WHAT YOU WILL DO: Reproduce all the material exactly, minus any pictures it holds.
┌─ SOURCE EXCERPT
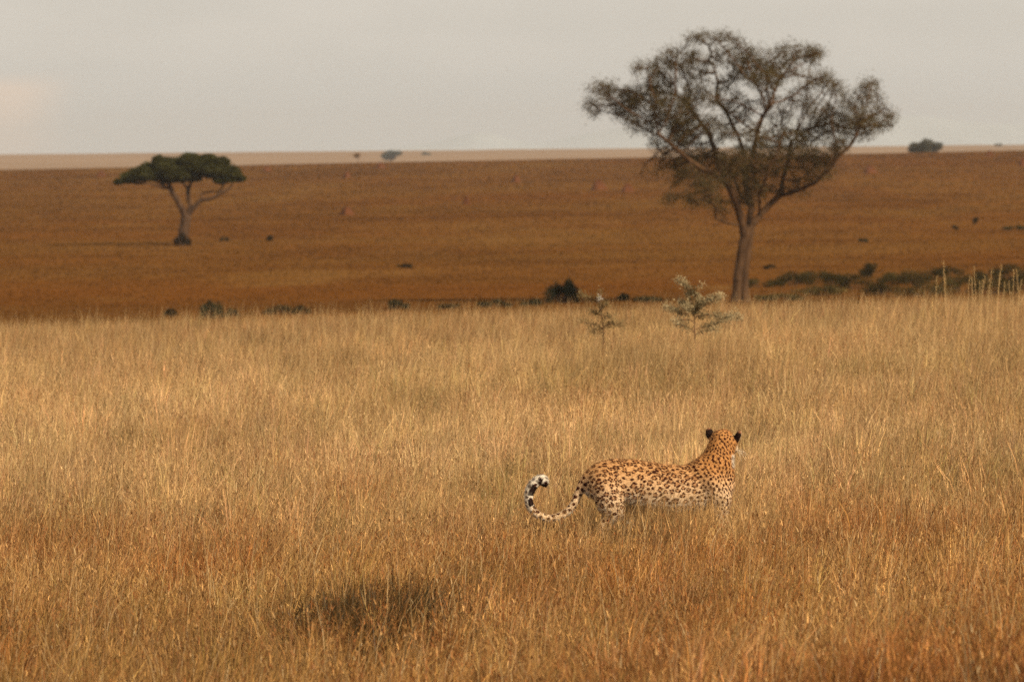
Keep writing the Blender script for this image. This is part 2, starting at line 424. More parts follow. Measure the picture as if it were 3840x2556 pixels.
    d = np.concatenate([np.sqrt(R.uniform(21.0 ** 2, 92.0 ** 2, 3000)), R.uniform(60, 86, n - 3000)]); x = R.uniform(-1, 1, n) * (0.094 * d + 1.3)
    base = np.stack([x, d, gz(x, d) - 0.01], 1)
    c = np.array([0.50, 0.34, 0.16]) * R.uniform(0.7, 1.12, (n, 1))
    h = R.uniform(0.38, 0.66, n)
    lean = np.stack([R.normal(0.06, 0.12, n), R.normal(0, 0.08, n)], 1)
    sh.add(*blades(base, h, R.uniform(0.0022, 0.0040, n), R.normal(0, 0.5, n), lean, c))
    # dark bent stalks
    n = 1500
    d = np.sqrt(R.uniform(21.0 ** 2, 85.0 ** 2, n)); x = R.uniform(-1, 1, n) * (0.094 * d + 1.3)
    base = np.stack([x, d, gz(x, d) + 0.16], 1)
    c = np.array([0.20, 0.10, 0.04]) * R.uniform(0.7, 1.3, (n, 1))
    sh.add(*blades(base, R.uniform(0.08, 0.2, n), R.uniform(0.003, 0.006, n), R.normal(0, 0.5, n), np.stack([R.normal(0.08, 0.08, n), R.normal(0, 0.05, n)], 1), c))
    link('dry_grass', sh.mesh('dry_grass', [GRASS]), label='tall dry golden grass filling the foreground rise', cat='grass', kind='stuff')
build_grass()

def build_hillside_tufts():
    sh = Sheets()
    n = 150000
    d = np.exp(R.uniform(np.log(150), np.log(1330), n)); x = R.uniform(-1, 1, n) * (0.098 * d + 6)
    n1 = fbm(x / 22, d / 34, 71); n2 = fbm(x / 60, d / 90, 72); n3 = fbm(x / 6, d / 14, 73); n4 = fbm(x / 13, d / 80, 74)
    c = np.array([0.170, 0.077, 0.018])[None] * np.ones((n, 1))
    f = np.clip(0.4 + 1.5 * n2, 0, 1)[:, None]; c = c * (1 - f) + np.array([0.156, 0.058, 0.012]) * f
    f = np.clip((n1 - 0.08) * 2.2, 0, 0.85)[:, None]; c = c * (1 - f) + np.array([0.112, 0.046, 0.010]) * f
    f = (np.clip((285 - d) / 60, 0, 1) * np.clip(0.5 + 0.8 * n3, 0, 1))[:, None] * 0.75; c = c * (1 - f) + np.array([0.095, 0.048, 0.015]) * f
    f = (np.clip((d - 222) / 20, 0, 1) * np.clip((330 - d) / 30, 0, 1) * np.clip((x / d - 0.040) / 0.012, 0, 1) * np.clip(0.75 + n3, 0, 1))[:, None] * 0.6; c = c * (1 - f) + np.array([0.070, 0.044, 0.015]) * f
    f = np.clip((n4 - 0.12) * 2.2, 0, 0.75)[:, None]; c = c * (1 - f) + np.array([0.118, 0.050, 0.013]) * f
    f = np.clip((-n4 - 0.2) * 2.0, 0, 0.6)[:, None]; c = c * (1 - f) + np.array([0.205, 0.104, 0.027]) * f
    PER = 6
    k = n * PER
    sc = np.interp(d, [150, 300, 1300], [0.115, 0.145, 0.40])
    s = np.repeat(sc, PER)
    bx = np.repeat(x, PER) + R.normal(0, 1, k) * s * 2.2; by = np.repeat(d, PER) + R.normal(0, 1, k) * s * 2.2
    base = np.stack([bx, by, gz(bx, by) - 0.03], 1)
    C = np.repeat(c, PER, 0) * R.uniform(0.93, 1.07, (k, 1))
    sh.add(*blades(base, s * R.uniform(0.22, 0.48, k), s * R.uniform(0.5, 0.9, k), R.normal(0, 0.7, k), R.normal(0, 0.35, (k, 2)) * s[:, None], C))
    link('hillside_grass', sh.mesh('hillside_grass', [TUFT]), label='short rust brown grass covering the far hillside', cat='grass', kind='stuff')
build_hillside_tufts()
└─
WRITTEN REPLY:
Keep writing the Blender script for this image. This is part 2, starting at line 424. More parts follow. Measure the picture as if it were 3840x2556 pixels.
    d = np.concatenate([np.sqrt(R.uniform(21.0 ** 2, 92.0 ** 2, 3000)), R.uniform(60, 86, n - 3000)]); x = R.uniform(-1, 1, n) * (0.094 * d + 1.3)
    base = np.stack([x, d, gz(x, d) - 0.01], 1)
    c = np.array([0.50, 0.34, 0.16]) * R.uniform(0.7, 1.12, (n, 1))
    h = R.uniform(0.38, 0.66, n)
    lean = np.stack([R.normal(0.06, 0.12, n), R.normal(0, 0.08, n)], 1)
    sh.add(*blades(base, h, R.uniform(0.0022, 0.0040, n), R.normal(0, 0.5, n), lean, c))
    # dark bent stalks
    n = 1500
    d = np.sqrt(R.uniform(21.0 ** 2, 85.0 ** 2, n)); x = R.uniform(-1, 1, n) * (0.094 * d + 1.3)
    base = np.stack([x, d, gz(x, d) + 0.16], 1)
    c = np.array([0.20, 0.10, 0.04]) * R.uniform(0.7, 1.3, (n, 1))
    sh.add(*blades(base, R.uniform(0.08, 0.2, n), R.uniform(0.003, 0.006, n), R.normal(0, 0.5, n), np.stack([R.normal(0.08, 0.08, n), R.normal(0, 0.05, n)], 1), c))
    link('dry_grass', sh.mesh('dry_grass', [GRASS]), label='tall dry golden grass filling the foreground rise', cat='grass', kind='stuff')
build_grass()

def build_hillside_tufts():
    sh = Sheets()
    n = 150000
    d = np.exp(R.uniform(np.log(150), np.log(1330), n)); x = R.uniform(-1, 1, n) * (0.098 * d + 6)
    n1 = fbm(x / 22, d / 34, 71); n2 = fbm(x / 60, d / 90, 72); n3 = fbm(x / 6, d / 14, 73); n4 = fbm(x / 13, d / 80, 74)
    c = np.array([0.170, 0.077, 0.018])[None] * np.ones((n, 1))
    f = np.clip(0.4 + 1.5 * n2, 0, 1)[:, None]; c = c * (1 - f) + np.array([0.156, 0.058, 0.012]) * f
    f = np.clip((n1 - 0.08) * 2.2, 0, 0.85)[:, None]; c = c * (1 - f) + np.array([0.112, 0.046, 0.010]) * f
    f = (np.clip((285 - d) / 60, 0, 1) * np.clip(0.5 + 0.8 * n3, 0, 1))[:, None] * 0.75; c = c * (1 - f) + np.array([0.095, 0.048, 0.015]) * f
    f = (np.clip((d - 222) / 20, 0, 1) * np.clip((330 - d) / 30, 0, 1) * np.clip((x / d - 0.040) / 0.012, 0, 1) * np.clip(0.75 + n3, 0, 1))[:, None] * 0.6; c = c * (1 - f) + np.array([0.070, 0.044, 0.015]) * f
    f = np.clip((n4 - 0.12) * 2.2, 0, 0.75)[:, None]; c = c * (1 - f) + np.array([0.118, 0.050, 0.013]) * f
    f = np.clip((-n4 - 0.2) * 2.0, 0, 0.6)[:, None]; c = c * (1 - f) + np.array([0.205, 0.104, 0.027]) * f
    PER = 6
    k = n * PER
    sc = np.interp(d, [150, 300, 1300], [0.115, 0.145, 0.40])
    s = np.repeat(sc, PER)
    bx = np.repeat(x, PER) + R.normal(0, 1, k) * s * 2.2; by = np.repeat(d, PER) + R.normal(0, 1, k) * s * 2.2
    base = np.stack([bx, by, gz(bx, by) - 0.03], 1)
    C = np.repeat(c, PER, 0) * R.uniform(0.93, 1.07, (k, 1))
    sh.add(*blades(base, s * R.uniform(0.22, 0.48, k), s * R.uniform(0.5, 0.9, k), R.normal(0, 0.7, k), R.normal(0, 0.35, (k, 2)) * s[:, None], C))
    link('hillside_grass', sh.mesh('hillside_grass', [TUFT]), label='short rust brown grass covering the far hillside', cat='grass', kind='stuff')
build_hillside_tufts()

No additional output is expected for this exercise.